Mas é muito preocupante, porque os Estados Unidos voltaram a tratar a América Latina e a América do Sul como seu quintal. Então eles vão dizer aqui o que é que tem que ser, inclusive com esse desprezo à democracia.

Então você lê que o capital financeiro hoje está tornando a democracia algo menor e menos importante dentro da sua estratégia, não é uma coisa puramente teórica, é o que realmente está ocorrendo.

Aqui ocorreu o golpe, eles disfarçaram, mas estão propondo um golpe mesmo no caso da Venezuela, contrariando princípios da ONU, da OEA, de todos os organismos internacionais e o mais importante deles, obviamente, já dizia Santiago Dantas lá atrás, o da Autodeterminação dos Povos e o da Não Intervenção.

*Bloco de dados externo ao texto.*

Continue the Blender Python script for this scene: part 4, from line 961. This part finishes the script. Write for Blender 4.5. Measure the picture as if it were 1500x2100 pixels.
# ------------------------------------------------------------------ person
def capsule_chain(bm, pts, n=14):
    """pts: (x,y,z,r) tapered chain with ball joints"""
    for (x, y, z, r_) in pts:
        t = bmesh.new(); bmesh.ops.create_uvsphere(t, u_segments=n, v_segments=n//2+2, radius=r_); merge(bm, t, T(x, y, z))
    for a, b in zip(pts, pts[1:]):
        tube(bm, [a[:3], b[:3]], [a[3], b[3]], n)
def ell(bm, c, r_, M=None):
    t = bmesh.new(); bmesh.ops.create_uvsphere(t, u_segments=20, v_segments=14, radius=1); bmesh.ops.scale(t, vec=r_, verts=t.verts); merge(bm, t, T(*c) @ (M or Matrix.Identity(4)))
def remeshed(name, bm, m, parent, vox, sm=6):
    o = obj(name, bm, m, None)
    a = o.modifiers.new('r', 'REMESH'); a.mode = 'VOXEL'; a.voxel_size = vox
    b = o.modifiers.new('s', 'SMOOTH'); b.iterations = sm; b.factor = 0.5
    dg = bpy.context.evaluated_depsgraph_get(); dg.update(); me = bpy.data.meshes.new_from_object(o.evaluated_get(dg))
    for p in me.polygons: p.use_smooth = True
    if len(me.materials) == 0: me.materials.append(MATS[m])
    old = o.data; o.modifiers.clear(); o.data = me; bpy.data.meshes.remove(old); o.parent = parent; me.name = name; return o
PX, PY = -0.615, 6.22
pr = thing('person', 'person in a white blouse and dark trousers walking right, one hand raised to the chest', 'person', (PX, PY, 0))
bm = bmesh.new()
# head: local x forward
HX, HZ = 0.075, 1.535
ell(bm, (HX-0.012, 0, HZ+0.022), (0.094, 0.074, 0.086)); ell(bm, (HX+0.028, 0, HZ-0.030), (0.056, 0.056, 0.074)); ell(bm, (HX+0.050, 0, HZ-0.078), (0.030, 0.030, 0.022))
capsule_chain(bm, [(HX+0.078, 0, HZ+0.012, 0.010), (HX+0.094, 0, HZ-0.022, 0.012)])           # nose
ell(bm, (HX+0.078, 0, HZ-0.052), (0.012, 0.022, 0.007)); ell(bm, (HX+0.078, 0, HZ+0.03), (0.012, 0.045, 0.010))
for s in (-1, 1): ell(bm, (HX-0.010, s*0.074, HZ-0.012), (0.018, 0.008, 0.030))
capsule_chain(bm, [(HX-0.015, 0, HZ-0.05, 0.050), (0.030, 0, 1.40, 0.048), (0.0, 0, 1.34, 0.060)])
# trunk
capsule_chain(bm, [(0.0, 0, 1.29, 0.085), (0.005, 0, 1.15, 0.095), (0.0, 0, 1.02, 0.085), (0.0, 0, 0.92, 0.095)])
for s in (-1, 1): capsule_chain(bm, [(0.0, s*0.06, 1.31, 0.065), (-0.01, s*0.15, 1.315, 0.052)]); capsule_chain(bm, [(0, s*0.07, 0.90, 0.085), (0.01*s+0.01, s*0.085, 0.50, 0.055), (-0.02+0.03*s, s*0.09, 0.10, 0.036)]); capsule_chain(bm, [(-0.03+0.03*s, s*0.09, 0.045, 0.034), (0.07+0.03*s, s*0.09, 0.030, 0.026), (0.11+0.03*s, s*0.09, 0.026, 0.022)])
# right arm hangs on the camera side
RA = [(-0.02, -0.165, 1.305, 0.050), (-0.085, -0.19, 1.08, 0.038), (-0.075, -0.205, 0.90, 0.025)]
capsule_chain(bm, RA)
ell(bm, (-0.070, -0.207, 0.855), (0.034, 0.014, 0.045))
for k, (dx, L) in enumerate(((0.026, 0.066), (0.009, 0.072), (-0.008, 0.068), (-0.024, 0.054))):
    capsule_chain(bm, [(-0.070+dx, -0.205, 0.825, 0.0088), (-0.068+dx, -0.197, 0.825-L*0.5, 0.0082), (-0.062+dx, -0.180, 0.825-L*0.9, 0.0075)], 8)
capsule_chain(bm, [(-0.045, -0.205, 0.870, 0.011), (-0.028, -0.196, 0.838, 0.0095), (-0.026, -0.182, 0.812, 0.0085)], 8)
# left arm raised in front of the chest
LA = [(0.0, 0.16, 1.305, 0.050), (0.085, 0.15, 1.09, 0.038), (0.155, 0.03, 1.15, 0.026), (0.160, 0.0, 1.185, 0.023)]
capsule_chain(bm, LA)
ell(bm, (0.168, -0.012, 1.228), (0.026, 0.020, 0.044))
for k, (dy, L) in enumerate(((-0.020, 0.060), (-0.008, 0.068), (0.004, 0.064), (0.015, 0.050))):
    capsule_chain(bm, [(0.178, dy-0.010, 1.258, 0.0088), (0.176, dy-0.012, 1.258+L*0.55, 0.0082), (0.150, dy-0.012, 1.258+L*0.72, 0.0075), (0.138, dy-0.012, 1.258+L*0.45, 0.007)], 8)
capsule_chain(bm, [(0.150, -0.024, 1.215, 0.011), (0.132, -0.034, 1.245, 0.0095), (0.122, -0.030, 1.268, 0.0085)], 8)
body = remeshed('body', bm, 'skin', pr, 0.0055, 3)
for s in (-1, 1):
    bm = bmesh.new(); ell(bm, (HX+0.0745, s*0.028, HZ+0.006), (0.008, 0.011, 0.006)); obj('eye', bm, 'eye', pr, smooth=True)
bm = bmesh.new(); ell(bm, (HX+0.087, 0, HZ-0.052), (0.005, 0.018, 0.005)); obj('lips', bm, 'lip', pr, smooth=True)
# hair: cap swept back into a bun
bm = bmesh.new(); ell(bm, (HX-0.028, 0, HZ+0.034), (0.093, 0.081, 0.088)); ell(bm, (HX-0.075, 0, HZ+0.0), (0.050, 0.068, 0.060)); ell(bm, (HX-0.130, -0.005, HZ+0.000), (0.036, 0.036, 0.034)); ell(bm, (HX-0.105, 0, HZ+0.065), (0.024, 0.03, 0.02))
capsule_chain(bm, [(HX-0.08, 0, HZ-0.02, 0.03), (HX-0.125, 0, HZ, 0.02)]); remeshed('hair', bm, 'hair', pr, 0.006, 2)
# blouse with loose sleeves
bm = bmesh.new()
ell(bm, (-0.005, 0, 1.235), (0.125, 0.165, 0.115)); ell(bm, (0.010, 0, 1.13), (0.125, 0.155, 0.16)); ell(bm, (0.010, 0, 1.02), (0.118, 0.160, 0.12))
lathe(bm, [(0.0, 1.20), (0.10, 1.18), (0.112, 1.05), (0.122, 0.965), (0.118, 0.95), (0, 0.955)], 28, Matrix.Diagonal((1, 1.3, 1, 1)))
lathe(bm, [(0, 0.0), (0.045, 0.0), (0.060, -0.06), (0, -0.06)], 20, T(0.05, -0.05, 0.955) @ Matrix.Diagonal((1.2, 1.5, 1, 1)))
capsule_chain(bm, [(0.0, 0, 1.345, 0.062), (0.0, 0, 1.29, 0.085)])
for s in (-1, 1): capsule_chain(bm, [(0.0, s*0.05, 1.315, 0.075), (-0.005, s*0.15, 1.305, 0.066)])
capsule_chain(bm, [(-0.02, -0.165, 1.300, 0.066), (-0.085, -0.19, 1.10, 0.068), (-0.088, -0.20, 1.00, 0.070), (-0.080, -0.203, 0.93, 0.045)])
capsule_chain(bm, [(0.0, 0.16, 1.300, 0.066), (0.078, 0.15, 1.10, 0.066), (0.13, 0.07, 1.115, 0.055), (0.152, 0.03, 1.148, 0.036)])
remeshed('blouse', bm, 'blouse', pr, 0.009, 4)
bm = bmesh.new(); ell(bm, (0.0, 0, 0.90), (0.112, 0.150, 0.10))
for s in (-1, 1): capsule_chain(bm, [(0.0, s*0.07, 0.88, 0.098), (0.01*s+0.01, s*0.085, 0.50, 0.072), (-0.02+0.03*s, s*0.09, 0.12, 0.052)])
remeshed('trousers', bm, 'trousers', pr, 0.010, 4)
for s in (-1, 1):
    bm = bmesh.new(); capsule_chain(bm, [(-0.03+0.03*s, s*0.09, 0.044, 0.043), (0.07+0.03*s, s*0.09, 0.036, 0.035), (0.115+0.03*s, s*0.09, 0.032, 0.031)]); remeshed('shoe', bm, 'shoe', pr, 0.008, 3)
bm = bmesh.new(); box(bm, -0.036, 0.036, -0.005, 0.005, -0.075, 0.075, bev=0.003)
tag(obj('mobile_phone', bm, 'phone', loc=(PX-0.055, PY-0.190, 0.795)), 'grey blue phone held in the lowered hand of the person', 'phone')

Finalmente, o terceiro ponto da viagem do Tillerson que deve ser enfatizado, é a preocupação que revela, pela primeira vez de maneira explícita, claro que implicitamente já tinha, com a presença da China e da Rússia na nossa região. Interessante porque a América Latina, como quintal dos EUA, tem que ser preservada para os EUA e a ideia que você se relacione com outros países, outros grupos é algo que incomoda, e os EUA estão dizendo isso agora de forma explícita, o que é algo também curioso.

E mais uma vez o fato de o Brasil não ter personalidade, o Brasil hoje é um quintal, mas nem o quintal é, é o fundo do quintal, porque o “que se considera dono” não vai nem visitar. Não que não considere o Brasil importante. Claro, o Brasil tem recursos, mas está deixando para tratar com os futuros inquilinos do poder aqui e não com o atual governo.

Agora, numa questão como essa, em relação à grande geopolítica mundial, o Brasil deixou de ser um ator. Antes o Brasil era um país que tinha uma relação forte, não só formal, com os BRICS e portanto com Rússia e China, além da África do Sul.

Hoje não é um ator, não tem nada a dizer sobre isso, nada a comentar. Deixou de ser aquela capa do Economist que talvez tenha despertado muitos interesses possivelmente ligados a tudo o que se passou aqui no Brasil, ao golpe, à perseguição que continuou contra o presidente Lula, tudo muito organizado.

Essa capa mostrava o continente americano como um todo e de cabeça para baixo, de acordo com a convenção. E o título era “Nobody’s Backyard”. Ou seja, a América Latina, e América do Sul em particular, não é mais quintal de ninguém e infelizmente voltou a ser quintal e um quintal desprezado, um quintal tratado como realmente de segunda categoria.

Muito triste, muito triste para o Brasil, muito triste para os brasileiros que viram a nossa atuação importante no mundo em outros momentos.